Comment by m463

4 months ago

seems like all this was part of a long evolution.

I think the whole thing has been levels of abstraction around a runtime environment.

in the beginning we had the filesystem. We had /usr/bin, /usr/local/bin, etc.

then chroot where we could run an environment

then your chgroups/namespaces

then docker build and docker run

then swarm/k8s/etc

I think there was a parallel evolution around administration, like configure/make, then apt/yum/pacman, then ansible/puppet/chef and then finally dockerfile/yaml

The irony is that dockerfile/yaml contains so much ugly bash code nowadays that it feels like we are back at configure/make stage.

  • Luckily, no Dockerfile is ever as bad as old "configure" scripts were.

    As long I never have to worry about configure snippets that deal with Sun's CC compiler from 1990's, or with gcc-3, I will be happy.

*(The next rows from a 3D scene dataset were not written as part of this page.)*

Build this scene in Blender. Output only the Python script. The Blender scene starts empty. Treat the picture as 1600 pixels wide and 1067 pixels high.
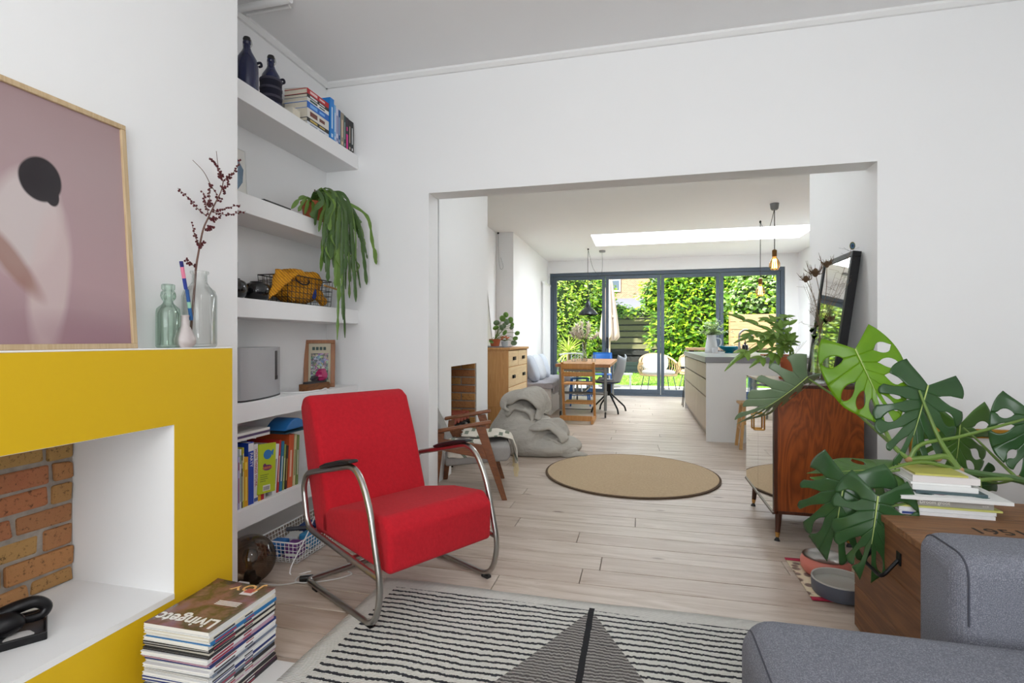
import bpy, math, random
from mathutils import Vector, Matrix, noise
random.seed(7)
SC = bpy.context.scene
COL = SC.collection
PI = math.pi

# ------------------------------------------------------------------ camera
# level camera, yawed 13.75 degrees to the left of the room's long axis (Y)
FPX, CX, CY, H = 817.0, 800.0, 531.0, 1.09
SN = 200 / math.hypot(200, FPX); CS = FPX / math.hypot(200, FPX)
cam = bpy.data.objects.new('camera', bpy.data.cameras.new('camera'))
COL.objects.link(cam)
cam.data.sensor_width = 36.0
cam.data.lens = FPX / 1600 * 36.0
cam.data.shift_y = (CY - 533.5) / 1600.0
cam.data.clip_start = 0.05
cam.location = (0, 0, H)
cam.rotation_euler = (PI / 2, 0, math.asin(SN))
SC.camera = cam

# ------------------------------------------------------------------ world, sun, windows, exposure
SC.view_settings.view_transform = 'Standard'
SC.view_settings.look = 'None'
SC.view_settings.gamma = 1.0
SC.view_settings.use_curve_mapping = False
SC.view_settings.exposure = 0.32
W = bpy.data.worlds.new('sky'); SC.world = W; W.use_nodes = True
_bg = W.node_tree.nodes['Background']
_bg.inputs[0].default_value = (0.82, 0.91, 1.0, 1); _bg.inputs[1].default_value = 2.3


def light(name, kind, loc, energy, color=(1, 1, 1), direction=None, size=None, size_y=None, **kw):
    d = bpy.data.lights.new(name, kind); d.energy = energy; d.color = color
    if kind == 'AREA':
        d.shape = 'RECTANGLE'; d.size = size; d.size_y = size_y or size
    for k, v in kw.items(): setattr(d, k, v)
    o = bpy.data.objects.new(name, d); COL.objects.link(o); o.location = loc
    if direction is not None:
        o.rotation_euler = Vector(direction).to_track_quat('-Z', 'Y').to_euler()
    return o


light('sun', 'SUN', (0, 5, 30), 9.5, (1.0, 0.95, 0.86), (0.42, 0.50, -0.76), angle=0.03)
# daylight entering at the real openings: the bay window behind the camera and the roof light
light('bay_window_daylight', 'AREA', (0.0, -1.93, 1.55), 44, (1.0, 0.99, 0.975), (0, 1, 0), 2.7, 1.9)
light('roof_light_daylight', 'AREA', (0.833, 8.415, 2.93), 112, (0.88, 0.95, 1.0), (0, 0, -1), 3.05, 0.93)

# ------------------------------------------------------------------ helpers
def lin(c):
    c = c / 255.0
    return c / 12.92 if c <= 0.04045 else ((c + 0.055) / 1.055) ** 2.4
def rgb(r, g, b): return (lin(r), lin(g), lin(b), 1.0)

def P(u, v, X=None, Y=None, Z=None, T=None):
    """a point seen at (u, v) of the 1600 x 1067 photo, at a known X, Y, Z or distance"""
    a = (u - CX) / FPX; b = (CY - v) / FPX
    d = Vector((-SN + a * CS, CS + a * SN, b))
    t = X / d.x if X is not None else Y / d.y if Y is not None else T if T is not None else (Z - H) / d.z
    return Vector((0, 0, H)) + d * t

WM = {}                                                            # world matrix of every thing
def thing(name, label, cat, loc=(0, 0, 0), rz=0.0, group=None, rot=None):
    o = bpy.data.objects.new(name, None); COL.objects.link(o)
    o.empty_display_size = 0.1
    o.location = loc
    o.rotation_euler = rot if rot else (0, 0, rz)
    m = Matrix.Translation(Vector(loc)) @ o.rotation_euler.to_matrix().to_4x4()
    WM[o.name] = m
    o['label'] = label; o['category'] = cat
    if group: o['group'] = group
    return o
def tag(o, label, cat, group=None):
    o['label'] = label; o['category'] = cat
    if group: o['group'] = group
    return o
def struct(o):
    o['kind'] = 'structure'; return o
def copy_tree(o, parent=None):
    c = o.copy(); COL.objects.link(c); c.parent = parent
    for ch in [x for x in o.children]: copy_tree(ch, c)
    if o.name in WM: WM[c.name] = WM[o.name].copy()
    return c

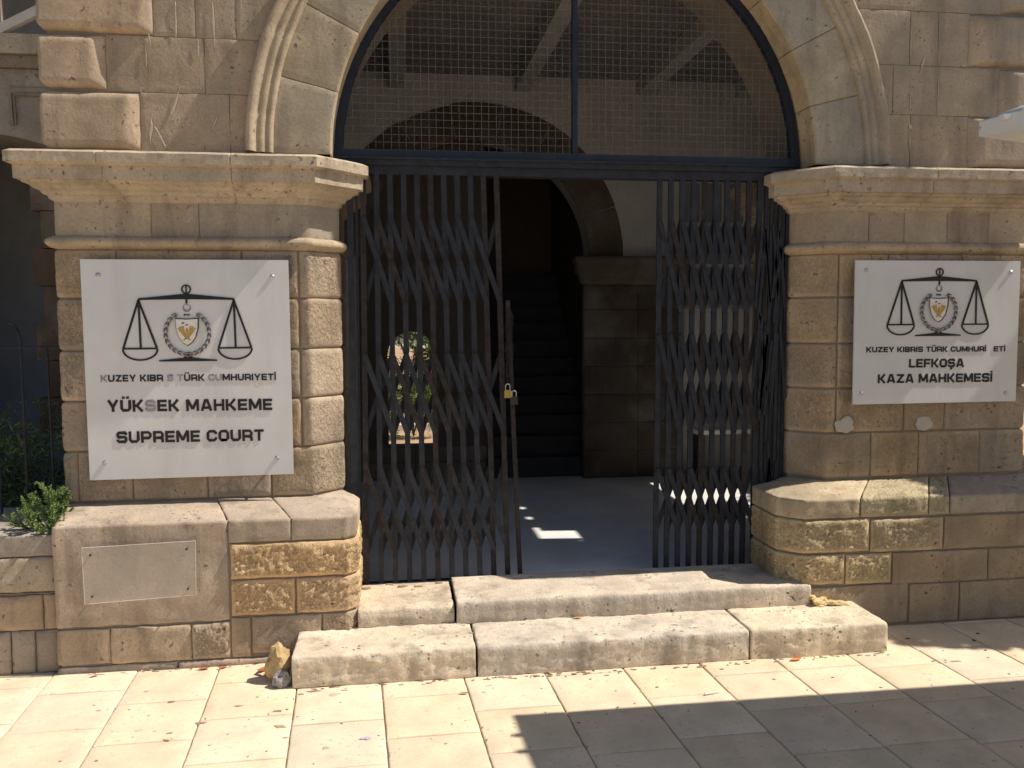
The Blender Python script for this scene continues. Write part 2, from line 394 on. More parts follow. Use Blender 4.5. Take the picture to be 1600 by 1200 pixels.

  • If you are talking about the

      RUN  foo && \
           bar && \
           baz
    

    thing, I completely agree.

    I've always wondered if there could be something like:

      LAYER
      RUN foo
      RUN bar
      RUN baz
      LAYER
    

    to accomplish something similar, or maybe:

      RUN foo
      AND bar
      AND baz

    • There are also health/liveness checks, entry point code, sometimes embedded right in the Helm templates.